C'est d'abord en parcourant les « dernières guerres du général
De Gaulle » (opération sur Bizerte en 1961 puis succession d'opérations au Tchad entre 1968 et 1972, en dehors d'une petite multitude d'opérations d'assistance à impact plus limité), puis le « temps de la foudroyance » sous
Valéry Giscard d'Estaing (de la peu connue opération Lamantin en soutien aérien à la Mauritanie en 1977-1979 à l'alors fort médiatisée – avec dès 1980 un film de
Raoul Coutard (d'après le livre de
Pierre Sergent, ancien de l'OAS et élu FN), avec
Bruno Cremer et Jacques Perrin – opération de 1978 sur Kolwezi face aux « Tigres katangais »), en passant par la nouvelle mini-campagne du Tchad en 1978-1979, que
Michel Goya, derrière les détails opérationnels de chaque engagement, montre la mise en place d'une architecture unique de prise de décision et la résolution précoce, en apparence, d'un certain nombre de paradoxes hérités de la décolonisation et de la menace en Europe directement liée à la guerre froide.

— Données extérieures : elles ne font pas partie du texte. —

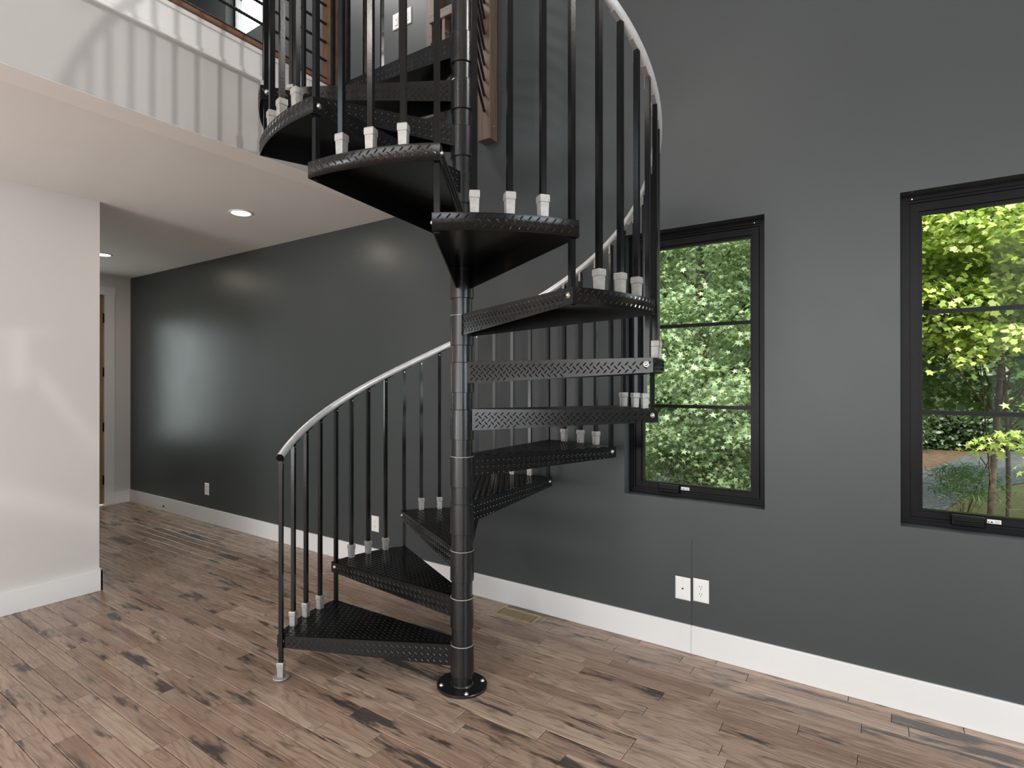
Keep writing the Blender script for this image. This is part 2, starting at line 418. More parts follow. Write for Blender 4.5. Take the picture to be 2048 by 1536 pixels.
def pol(r, a, z=0): return Vector((r * math.cos(a), r * math.sin(a), z))
def tread_mesh():
    mb = MB()
    F = pol(RO, 0); B = pol(RO, -SP); Fi = pol(RIN, AI); Bi = pol(RIN, -SP - AI)
    n = 18; arc = [pol(RO, -SP * i / n) for i in range(n + 1)]; m = 10
    inner = [pol(RIN, -SP - AI + (SP + 2 * AI) * i / m) for i in range(m + 1)]
    top = arc + inner; N = len(top); dn = Vector((0, 0, -PT))
    # plate as a strip between arc and inner ring
    mb.add(top, [tuple(range(N))[::-1]]); mb.add([p + dn for p in top], [tuple(range(N))])
    # lips
    for (I, O, s) in ((Fi, F, 1), (Bi, B, -1)):
        d = (O - I).normalized(); nrm = Vector((-d.y, d.x, 0)) * s; L = (O - I).length
        h0, h1 = .102, .058; t = .0045
        a, b = I, O
        vs = []
        for off in (0, -t):
            vs += [a + nrm*off, b + nrm*off, b + nrm*off + Vector((0, 0, -h1)), a + nrm*off + Vector((0, 0, -h0))]
        fs = [(0, 1, 2, 3), (7, 6, 5, 4), (0, 4, 5, 1), (1, 5, 6, 2), (2, 6, 7, 3), (3, 7, 4, 0)]
        mb.add(vs, fs)
        P = lambda u, v, h: I + d * u + nrm * h + Vector((0, 0, -v))
        for i in range(int(L / A_) + 1):
            for j in range(5):
                for (ox, oy, an) in ((.3, .25, R(45)), (.8, .75, R(-45))):
                    u = (i + ox) * A_; v = (j + oy) * A_
                    hh = h0 + (h1 - h0) * u / L
                    if .012 < u < L - .012 and .010 < v < hh - .009: lug(mb, P, u, v, an)
    # curved nosing band
    hb = .058; vs = []
    for rr in (RO, RO - .0045):
        for p in arc: vs.append(p * (rr / RO)); vs.append(p * (rr / RO) + Vector((0, 0, -hb)))
    k = 2 * (n + 1); fs = []
    for i in range(n):
        fs.append((2*i, 2*i+1, 2*i+3, 2*i+2)); fs.append((k+2*i, k+2*i+2, k+2*i+3, k+2*i+1)); fs.append((2*i+1, k+2*i+1, k+2*i+3, 2*i+3))
    mb.add(vs, fs, 0, True)
    LA = RO * SP; P = lambda u, v, h: pol(RO + h, -u / RO, -v)
    for i in range(int(LA / A_) + 1):
        for j in range(2):
            for (ox, oy, an) in ((.25, .42, R(45)), (.75, .92, R(-45))):
                u = (i + ox) * A_; v = (j + oy) * A_
                if .010 < u < LA - .010 and .008 < v < hb - .006: lug(mb, P, u, v, an)
    # lugs on the walking surface
    def inside(x, y):
        r = math.hypot(x, y)
        if r < .072 or r > RO - .010: return False
        for I, O, s in ((Fi, F, 1), (Bi, B, -1)):
            d = (O - I).normalized(); nr = Vector((-d.y, d.x)) * s
            if (Vector((x, y)) - I.xy).dot(nr) > -.010: return False
        return True
    P = lambda u, v, h: Vector((u, v, h))
    for i in range(-2, 34):
        for j in range(-20, 6):
            for (ox, oy, an) in ((0, 0, R(45)), (.5, .5, R(-45))):
                x, y = (i + ox) * A_, (j + oy) * A_
                if inside(x, y): lug(mb, P, x, y, an)
    return mb.mesh('tread', M_dp)
TM = tread_mesh()
def bolt_mesh():
    mb = MB(); mb.lathe([(0, .0075), (.0035, .0068), (.0062, .0045), (.0078, .0015), (.0085, .0), (.0105, .0), (.0105, -.0012), (0, -.0012)], 14)
    return mb.mesh('bolt', M_zinc)
BM = bolt_mesh()
sl_ = MB(); sl_.lathe([(.0512, -.001), (.0562, -.001), (.0575, -.004), (.0575, -.146), (.0560, -.1475), (.0512, -.1475)], 48)
SM = sl_.mesh('sleeve', M_pole)
rm_ = MB(); rm_.lathe([(.0530, -.0005), (.0562, .0002), (.0579, -.0012), (.0579, -.0032), (.0560, -.0022)], 48)
RM = rm_.mesh('sleeve_rim', M_galv)
gs_ = MB()
for sgn in (1, -1):
    gs_.cyl((.040, sgn * .0415, -.035), (.040, sgn * .0435, -.035), .004, n=8)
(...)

C'est ensuite avec « la guerre sans la déclarer » (1978-1987), passant en revue les infortunes de la « guerre sous le seuil », au Liban, face en réalité à l'Iran et à la Syrie, de la guerre indirecte au Tchad, face à la Libye, et dans les « engagements ambigus » tels ceux, tardifs dans la période, au Rwanda, que
Michel Goya dégage les maux récurrents et bien connus de forces françaises dont les alliés admirent toujours très sincèrement la robustesse et la réactivité, mais dont le poids et l'allonge demeurent (jusqu'à aujourd'hui) toujours au bord de la rupture face à des missions souvent ambitieuses (dans leur accumulation) et à des pénuries quasiment chroniques de matériel, et dont le rôle demeure à l'entière discrétion de l'hôte de l'Élysée, hors de tout contrôle réel comme hors de toute possibilité sincère de discussion au point de friction du politique, du stratégique et de l'opérationnel.
Lorsque surviennent à partir de 1990 les « campagnes du nouvel ordre mondial », Koweit et ex-Yougoslavie au premier chef, la France se trouve ainsi davantage prise au dépourvu qu'elle ne l'imaginait (la « honte » ressentie face à la faiblesse des forces françaises disponibles pour être mises à disposition de la coalition destinée à libérer le Koweit envahi par l'Irak restera bien un traumatisme non négligeable, mais aucune véritable leçon applicable dans la durée n'en sera tirée au plus haut niveau).
En nous plongeant aux côtés des « soldats de la paix » (1991-1995), des « gendarmes des Balkans » (1995-2014), des « gendarmes de l'Afrique » (1996-2011), et de « l'entrée en guerre progressive contre les salafo-djihadistes » (1995-2007),
Michel Goya prépare son analyse de la nouvelle transition stratégique de 2008-2012, puis de la « bascule afghane » (2008-2012) – dont on sait désormais à quel point elle fut souterrainement déterminante dans l'évolution récente des armées françaises, comme nous le rappelaient par exemple aussi, encore récemment, aussi bien
Nicolas Mingasson que
Jean-Christophe Notin ou
Jean-Dominique Merchet, ainsi que de la « fin des guerres contre les États voyous » (2011-2014), avec la si étonnante « intervention libyenne ».
C'est bien entendu avec Serval / Barkhane, au Sahel, et avec la guerre contre l'État Islamique aux confins irako-syriens, que se conclut et se projette cette étude particulièrement stimulante et inspirée, mêlant rigueur analytique et historique vis-à-vis des faits, audace et humilité vis-à-vis des possibles leçons à tirer, d'une part, et des éventuelles orientations futures à envisager, d'autre part. Comme
Michel Goya nous y a désormais habitués, à la fois loin des idées reçues simplistes et des mantras trop souvent ressassés par divers storytellings déficients ou orientés, il y a bien place, en matière de réflexion historico-stratégique militaire contemporaine comme de travail sur les doctrines d'emploi des forces et le lien entre politique et intervention militaire, pour une approche exigeante, sans complaisance mais ne prétendant pas avoir réponse à tout, acceptant l'incertitude mais s'y attaquant avec intelligence et pragmatisme.